中小企業診断士・社会保険労務士・ファイナンシャルプランナーなどが在籍しており、専門的なアドバイスを受けられます。セミナーやイベントも開催しているため、静岡県でM&Aを行いたい場合は活用するとよいでしょう。
③静岡商工会議所
静岡商工会議所は、地域の経済発展に向けて活動している公益経済団体です。主な会員は商工者や企業の経営者であり、相互の助け合い・セミナーの開催などを展開しています。各種相談会も行っているため、静岡県でM&Aを行う際に役立てられるでしょう。
④静岡県信用保証協会
静岡県信用保証協会は、中小企業を金融面で支えている公的保証機関です。各種保証制度を取り扱っており、起業志望者や経営者などを支援しています。保証業務以外にも経営相談を受けつけているので、事業承継やM&Aの相談も可能です。

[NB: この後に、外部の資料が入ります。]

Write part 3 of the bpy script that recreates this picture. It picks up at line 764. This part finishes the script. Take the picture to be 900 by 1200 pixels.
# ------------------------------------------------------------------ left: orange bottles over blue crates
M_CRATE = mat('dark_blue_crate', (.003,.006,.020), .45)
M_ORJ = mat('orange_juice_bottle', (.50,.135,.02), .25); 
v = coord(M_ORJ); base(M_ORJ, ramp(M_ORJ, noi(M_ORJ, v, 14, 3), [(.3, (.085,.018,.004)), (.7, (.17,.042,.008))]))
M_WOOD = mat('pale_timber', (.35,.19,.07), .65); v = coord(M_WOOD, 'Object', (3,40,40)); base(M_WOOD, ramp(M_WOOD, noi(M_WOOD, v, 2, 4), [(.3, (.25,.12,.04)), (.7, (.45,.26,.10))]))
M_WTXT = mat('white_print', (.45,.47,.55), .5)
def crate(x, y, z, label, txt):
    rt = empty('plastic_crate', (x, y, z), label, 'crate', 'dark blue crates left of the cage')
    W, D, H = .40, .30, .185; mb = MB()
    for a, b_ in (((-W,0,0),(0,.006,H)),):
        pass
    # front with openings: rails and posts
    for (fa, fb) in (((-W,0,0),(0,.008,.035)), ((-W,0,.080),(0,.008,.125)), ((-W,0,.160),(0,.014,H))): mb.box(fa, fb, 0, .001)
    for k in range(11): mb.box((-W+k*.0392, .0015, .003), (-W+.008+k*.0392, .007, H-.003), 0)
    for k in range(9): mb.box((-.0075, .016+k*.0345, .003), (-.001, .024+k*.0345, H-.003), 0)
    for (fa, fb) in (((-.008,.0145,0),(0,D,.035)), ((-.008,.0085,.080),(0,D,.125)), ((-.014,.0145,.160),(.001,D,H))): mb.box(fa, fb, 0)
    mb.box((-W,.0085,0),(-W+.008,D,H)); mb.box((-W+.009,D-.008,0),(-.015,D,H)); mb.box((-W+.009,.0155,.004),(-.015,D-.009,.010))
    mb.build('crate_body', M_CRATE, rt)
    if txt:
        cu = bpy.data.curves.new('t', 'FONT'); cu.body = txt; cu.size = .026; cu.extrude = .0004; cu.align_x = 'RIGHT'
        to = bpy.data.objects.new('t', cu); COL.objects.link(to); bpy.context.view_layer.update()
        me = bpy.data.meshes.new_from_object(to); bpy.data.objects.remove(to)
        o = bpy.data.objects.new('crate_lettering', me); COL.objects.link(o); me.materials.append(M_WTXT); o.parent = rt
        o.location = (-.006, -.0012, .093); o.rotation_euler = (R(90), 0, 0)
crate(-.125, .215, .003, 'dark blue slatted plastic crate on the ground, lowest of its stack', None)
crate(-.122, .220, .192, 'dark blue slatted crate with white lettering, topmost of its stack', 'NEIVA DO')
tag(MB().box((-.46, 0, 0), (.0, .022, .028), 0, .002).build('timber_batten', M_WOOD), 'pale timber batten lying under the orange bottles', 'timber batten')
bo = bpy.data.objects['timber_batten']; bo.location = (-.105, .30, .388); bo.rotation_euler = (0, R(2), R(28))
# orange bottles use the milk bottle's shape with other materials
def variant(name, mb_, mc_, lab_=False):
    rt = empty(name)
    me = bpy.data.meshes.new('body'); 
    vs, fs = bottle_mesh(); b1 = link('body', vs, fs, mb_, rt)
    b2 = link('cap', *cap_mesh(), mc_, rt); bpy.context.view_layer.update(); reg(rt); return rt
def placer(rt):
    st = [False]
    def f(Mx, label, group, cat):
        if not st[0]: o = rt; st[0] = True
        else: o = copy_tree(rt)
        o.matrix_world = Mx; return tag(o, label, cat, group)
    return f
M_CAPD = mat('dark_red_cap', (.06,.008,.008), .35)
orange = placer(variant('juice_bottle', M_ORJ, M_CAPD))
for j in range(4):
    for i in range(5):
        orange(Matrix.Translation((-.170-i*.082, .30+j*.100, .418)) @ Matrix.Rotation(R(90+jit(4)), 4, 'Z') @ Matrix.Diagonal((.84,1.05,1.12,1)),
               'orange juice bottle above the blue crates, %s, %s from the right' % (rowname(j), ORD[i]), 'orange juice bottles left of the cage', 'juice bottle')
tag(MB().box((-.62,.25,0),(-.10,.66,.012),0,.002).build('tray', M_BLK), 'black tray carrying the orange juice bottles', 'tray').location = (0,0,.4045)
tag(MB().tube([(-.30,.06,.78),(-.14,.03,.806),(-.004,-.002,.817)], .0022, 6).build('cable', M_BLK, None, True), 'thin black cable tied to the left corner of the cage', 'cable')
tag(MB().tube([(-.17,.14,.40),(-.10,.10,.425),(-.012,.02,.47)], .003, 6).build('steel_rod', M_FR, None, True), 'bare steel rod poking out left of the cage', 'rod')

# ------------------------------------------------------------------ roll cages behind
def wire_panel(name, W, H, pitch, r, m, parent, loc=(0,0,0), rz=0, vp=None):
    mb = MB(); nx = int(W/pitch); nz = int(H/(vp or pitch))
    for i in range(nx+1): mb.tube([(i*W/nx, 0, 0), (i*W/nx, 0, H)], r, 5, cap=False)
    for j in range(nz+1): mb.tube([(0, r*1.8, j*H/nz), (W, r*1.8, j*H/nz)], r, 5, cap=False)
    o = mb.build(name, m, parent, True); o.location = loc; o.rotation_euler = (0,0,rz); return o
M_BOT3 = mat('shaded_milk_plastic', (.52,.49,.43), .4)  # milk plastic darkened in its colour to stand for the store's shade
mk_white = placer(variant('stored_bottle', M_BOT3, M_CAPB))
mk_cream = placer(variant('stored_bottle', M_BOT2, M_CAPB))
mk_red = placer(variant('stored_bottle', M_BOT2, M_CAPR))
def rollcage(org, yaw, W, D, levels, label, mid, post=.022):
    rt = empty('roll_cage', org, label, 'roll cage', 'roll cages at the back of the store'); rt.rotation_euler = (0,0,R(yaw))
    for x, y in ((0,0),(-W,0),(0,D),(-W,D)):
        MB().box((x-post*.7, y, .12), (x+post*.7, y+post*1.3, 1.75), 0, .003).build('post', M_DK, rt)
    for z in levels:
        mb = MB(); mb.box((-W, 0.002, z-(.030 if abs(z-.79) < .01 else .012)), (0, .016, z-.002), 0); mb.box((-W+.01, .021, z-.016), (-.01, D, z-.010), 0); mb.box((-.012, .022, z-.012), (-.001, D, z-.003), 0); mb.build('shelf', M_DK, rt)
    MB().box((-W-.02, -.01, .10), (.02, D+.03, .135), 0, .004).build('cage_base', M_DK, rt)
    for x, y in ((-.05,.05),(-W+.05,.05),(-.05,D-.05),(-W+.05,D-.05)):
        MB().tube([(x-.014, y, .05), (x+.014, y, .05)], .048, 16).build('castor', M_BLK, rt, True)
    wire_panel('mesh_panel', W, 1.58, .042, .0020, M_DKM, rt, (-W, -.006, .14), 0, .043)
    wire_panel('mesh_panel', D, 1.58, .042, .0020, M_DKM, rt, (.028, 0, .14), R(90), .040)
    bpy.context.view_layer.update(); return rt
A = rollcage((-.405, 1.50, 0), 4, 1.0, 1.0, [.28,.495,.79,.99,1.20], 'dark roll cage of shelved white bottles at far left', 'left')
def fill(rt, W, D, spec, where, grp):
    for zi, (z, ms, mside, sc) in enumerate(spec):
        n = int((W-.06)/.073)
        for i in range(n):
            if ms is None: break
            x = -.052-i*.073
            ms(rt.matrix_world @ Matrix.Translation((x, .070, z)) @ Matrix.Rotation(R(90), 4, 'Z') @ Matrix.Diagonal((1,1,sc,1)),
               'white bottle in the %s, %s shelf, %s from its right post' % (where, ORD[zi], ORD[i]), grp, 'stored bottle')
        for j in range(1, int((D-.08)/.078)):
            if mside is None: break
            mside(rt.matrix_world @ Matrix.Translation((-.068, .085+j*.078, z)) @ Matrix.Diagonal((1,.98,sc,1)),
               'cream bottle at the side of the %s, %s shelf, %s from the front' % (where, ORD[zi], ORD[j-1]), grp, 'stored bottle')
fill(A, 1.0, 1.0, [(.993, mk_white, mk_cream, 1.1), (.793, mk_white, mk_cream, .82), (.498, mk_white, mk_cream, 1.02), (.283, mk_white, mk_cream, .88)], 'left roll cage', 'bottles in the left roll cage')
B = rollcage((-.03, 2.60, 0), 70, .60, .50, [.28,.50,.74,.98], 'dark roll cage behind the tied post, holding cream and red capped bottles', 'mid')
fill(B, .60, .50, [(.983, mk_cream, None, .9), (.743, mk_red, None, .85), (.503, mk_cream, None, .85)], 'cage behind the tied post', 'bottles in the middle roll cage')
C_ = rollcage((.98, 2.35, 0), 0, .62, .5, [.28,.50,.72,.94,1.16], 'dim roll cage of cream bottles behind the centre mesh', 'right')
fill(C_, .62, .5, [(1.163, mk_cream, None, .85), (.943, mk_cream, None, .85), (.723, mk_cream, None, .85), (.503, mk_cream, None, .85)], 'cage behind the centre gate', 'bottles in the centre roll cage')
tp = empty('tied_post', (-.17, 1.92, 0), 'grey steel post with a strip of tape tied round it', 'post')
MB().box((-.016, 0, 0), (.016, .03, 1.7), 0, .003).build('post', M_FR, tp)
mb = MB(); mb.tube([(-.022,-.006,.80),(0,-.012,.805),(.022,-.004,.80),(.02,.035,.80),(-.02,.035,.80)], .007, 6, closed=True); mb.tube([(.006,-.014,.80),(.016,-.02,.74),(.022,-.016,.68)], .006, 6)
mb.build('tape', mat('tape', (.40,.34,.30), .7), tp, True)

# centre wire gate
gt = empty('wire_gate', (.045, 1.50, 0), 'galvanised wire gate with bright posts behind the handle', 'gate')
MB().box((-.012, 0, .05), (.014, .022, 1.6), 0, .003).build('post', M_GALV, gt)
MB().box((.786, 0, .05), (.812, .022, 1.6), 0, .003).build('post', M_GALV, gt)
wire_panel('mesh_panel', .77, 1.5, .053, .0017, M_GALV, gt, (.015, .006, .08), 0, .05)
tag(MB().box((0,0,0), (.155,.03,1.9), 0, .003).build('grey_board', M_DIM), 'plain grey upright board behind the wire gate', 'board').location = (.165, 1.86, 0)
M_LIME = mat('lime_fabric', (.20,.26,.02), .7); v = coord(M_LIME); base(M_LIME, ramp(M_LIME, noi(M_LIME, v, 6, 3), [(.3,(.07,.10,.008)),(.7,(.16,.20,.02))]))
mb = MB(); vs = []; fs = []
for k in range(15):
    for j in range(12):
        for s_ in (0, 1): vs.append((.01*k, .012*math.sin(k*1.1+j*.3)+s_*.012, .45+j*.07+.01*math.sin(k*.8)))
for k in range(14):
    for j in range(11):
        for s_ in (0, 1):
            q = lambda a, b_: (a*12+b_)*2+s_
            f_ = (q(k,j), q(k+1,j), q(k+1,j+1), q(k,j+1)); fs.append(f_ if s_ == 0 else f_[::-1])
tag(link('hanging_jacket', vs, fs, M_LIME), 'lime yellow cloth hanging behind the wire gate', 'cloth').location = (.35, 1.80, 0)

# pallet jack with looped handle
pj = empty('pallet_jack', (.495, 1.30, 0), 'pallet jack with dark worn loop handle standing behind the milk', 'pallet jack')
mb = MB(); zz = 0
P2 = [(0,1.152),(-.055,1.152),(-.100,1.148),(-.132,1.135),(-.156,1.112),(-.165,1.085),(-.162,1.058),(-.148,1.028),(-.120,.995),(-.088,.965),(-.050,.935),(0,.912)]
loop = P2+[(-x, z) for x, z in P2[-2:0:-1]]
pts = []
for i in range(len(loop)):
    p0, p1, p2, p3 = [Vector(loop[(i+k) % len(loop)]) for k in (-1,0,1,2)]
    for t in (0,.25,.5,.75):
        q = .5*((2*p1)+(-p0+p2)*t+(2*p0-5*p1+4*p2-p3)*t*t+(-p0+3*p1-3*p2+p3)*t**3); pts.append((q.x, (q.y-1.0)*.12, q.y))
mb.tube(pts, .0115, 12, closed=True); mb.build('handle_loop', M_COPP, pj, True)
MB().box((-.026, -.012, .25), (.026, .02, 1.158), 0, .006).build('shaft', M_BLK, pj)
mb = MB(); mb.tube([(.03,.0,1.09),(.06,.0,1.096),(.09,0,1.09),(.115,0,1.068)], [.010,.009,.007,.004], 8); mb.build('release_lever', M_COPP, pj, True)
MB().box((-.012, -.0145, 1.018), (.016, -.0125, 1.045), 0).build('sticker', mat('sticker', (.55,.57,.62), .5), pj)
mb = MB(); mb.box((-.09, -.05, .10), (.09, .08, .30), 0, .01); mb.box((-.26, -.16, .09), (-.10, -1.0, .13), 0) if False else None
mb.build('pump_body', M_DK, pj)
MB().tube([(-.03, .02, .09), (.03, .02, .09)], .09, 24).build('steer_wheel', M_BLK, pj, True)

商工会議所が支援する事業承継については、下記の記事でも詳しく紹介しています。あわせてご覧ください。
静岡県のM&A・会社売却・事業承継のまとめ
静岡県における後継者不在の問題は安心できるものではなく、廃業危機にある中小企業は多いと言えるでしょう。
その有効な解決策がM&Aによる事業承継です。M&Aで事業や会社を売却すると、その買い手が後継者(新たな経営者)となって事業承継が実現します。そして、M&Aを成功させるためには、M&A仲介会社など専門家のサポートを受けることが肝要です。